(REQUIREMENTS)
Every line from the one with "Generate a Blender" to the one with "R = math.radians", including those two, is to be copied exactly; all other lines of the entries below are left out.

(EXTRACTED RECORDS)
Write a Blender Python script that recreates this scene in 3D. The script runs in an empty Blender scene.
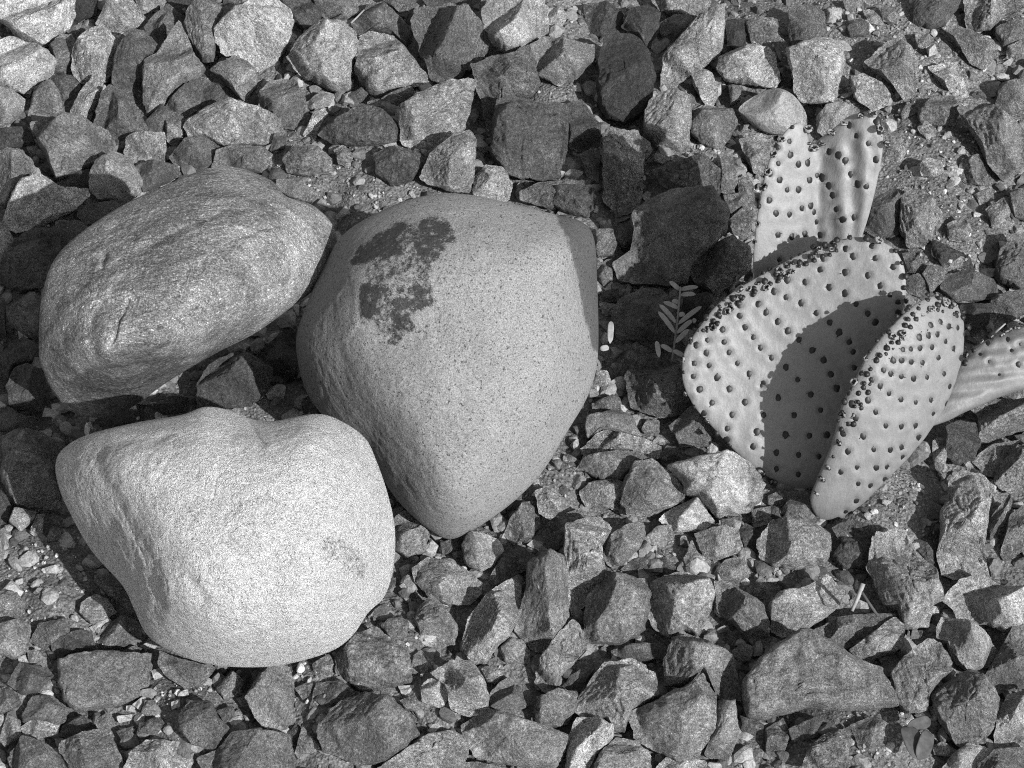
* * *
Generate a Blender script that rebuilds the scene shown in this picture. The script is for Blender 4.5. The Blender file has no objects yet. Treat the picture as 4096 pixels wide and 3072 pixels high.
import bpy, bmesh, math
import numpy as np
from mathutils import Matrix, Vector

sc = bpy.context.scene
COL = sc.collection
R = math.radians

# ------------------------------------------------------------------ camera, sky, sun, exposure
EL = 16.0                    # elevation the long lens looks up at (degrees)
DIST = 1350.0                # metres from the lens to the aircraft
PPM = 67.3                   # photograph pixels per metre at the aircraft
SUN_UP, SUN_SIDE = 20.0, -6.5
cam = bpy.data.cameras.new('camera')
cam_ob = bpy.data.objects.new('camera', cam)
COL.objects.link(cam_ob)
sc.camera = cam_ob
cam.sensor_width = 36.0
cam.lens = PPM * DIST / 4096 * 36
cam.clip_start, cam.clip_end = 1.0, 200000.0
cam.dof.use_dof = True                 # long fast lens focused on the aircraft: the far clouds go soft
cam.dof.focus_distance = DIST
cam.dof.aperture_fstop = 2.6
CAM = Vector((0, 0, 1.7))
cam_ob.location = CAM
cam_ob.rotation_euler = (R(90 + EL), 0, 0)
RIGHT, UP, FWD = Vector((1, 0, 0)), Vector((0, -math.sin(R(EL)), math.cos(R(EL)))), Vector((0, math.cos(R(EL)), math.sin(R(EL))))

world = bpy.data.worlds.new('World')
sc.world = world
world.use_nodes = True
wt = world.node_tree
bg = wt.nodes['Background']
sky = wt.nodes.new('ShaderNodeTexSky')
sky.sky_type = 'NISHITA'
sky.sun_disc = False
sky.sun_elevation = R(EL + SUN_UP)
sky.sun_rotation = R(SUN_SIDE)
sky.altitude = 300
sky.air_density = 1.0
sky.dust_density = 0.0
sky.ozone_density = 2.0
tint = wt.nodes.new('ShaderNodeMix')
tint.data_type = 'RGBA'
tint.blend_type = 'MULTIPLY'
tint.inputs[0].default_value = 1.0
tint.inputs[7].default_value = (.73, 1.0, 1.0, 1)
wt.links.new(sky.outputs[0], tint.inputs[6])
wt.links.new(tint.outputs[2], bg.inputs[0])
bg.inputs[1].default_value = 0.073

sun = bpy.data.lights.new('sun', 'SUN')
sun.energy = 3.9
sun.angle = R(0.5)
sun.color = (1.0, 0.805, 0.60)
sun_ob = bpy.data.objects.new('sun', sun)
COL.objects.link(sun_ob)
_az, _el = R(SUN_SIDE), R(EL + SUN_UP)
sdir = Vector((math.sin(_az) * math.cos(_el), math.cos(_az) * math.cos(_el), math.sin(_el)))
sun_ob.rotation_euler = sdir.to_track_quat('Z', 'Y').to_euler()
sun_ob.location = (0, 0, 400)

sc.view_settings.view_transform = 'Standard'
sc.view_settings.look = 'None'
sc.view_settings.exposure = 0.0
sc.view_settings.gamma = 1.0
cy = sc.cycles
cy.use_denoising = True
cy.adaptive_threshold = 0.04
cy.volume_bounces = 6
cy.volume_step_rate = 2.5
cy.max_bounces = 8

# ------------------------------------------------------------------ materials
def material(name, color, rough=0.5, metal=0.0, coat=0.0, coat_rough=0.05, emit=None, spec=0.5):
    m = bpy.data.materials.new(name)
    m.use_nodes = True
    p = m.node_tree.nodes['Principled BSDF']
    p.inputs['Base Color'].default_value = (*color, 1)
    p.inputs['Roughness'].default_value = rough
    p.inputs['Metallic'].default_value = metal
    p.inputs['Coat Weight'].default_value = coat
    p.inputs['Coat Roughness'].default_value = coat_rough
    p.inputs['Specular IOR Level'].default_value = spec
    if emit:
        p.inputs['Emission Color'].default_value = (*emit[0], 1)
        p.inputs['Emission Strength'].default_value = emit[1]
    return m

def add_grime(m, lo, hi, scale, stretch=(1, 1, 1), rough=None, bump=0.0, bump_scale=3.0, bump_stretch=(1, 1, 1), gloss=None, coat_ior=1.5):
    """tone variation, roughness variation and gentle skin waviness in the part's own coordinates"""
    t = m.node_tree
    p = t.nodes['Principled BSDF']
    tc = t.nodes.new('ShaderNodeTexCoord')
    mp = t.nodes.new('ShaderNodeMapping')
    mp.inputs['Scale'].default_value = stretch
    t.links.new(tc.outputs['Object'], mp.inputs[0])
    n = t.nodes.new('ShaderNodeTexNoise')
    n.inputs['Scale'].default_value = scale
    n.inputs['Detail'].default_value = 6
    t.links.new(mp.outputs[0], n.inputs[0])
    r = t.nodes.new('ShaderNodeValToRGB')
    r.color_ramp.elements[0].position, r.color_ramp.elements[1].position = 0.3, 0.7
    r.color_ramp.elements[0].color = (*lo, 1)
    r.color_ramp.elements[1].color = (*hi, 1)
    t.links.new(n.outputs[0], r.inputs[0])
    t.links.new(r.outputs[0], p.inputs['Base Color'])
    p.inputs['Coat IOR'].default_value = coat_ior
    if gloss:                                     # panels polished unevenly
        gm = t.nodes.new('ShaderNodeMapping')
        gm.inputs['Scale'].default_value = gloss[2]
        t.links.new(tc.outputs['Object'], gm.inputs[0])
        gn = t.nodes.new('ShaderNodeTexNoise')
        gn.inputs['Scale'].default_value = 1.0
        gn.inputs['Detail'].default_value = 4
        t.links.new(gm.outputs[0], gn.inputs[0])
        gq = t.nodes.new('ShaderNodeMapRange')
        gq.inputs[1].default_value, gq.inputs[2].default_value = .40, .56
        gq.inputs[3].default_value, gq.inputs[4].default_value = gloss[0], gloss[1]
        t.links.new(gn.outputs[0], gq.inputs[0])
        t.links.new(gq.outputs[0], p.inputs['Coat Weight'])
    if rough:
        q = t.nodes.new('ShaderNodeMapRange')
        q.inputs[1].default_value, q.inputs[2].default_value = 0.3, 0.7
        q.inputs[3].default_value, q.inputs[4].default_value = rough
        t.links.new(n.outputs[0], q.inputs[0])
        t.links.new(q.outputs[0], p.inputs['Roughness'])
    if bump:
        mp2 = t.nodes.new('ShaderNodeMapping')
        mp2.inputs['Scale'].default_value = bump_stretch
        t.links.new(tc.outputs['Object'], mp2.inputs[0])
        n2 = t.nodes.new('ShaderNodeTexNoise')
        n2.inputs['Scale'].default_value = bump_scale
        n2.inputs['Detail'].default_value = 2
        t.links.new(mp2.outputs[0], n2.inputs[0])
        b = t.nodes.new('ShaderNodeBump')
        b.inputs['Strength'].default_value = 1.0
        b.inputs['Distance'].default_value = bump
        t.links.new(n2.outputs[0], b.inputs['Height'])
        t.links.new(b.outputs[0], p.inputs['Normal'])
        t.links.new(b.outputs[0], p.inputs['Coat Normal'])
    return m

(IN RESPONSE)
Generate a Blender script that rebuilds the scene shown in this picture. The script is for Blender 4.5. The Blender file has no objects yet. Treat the picture as 4096 pixels wide and 3072 pixels high.
import bpy, bmesh, math
import numpy as np
from mathutils import Matrix, Vector

sc = bpy.context.scene
COL = sc.collection
R = math.radians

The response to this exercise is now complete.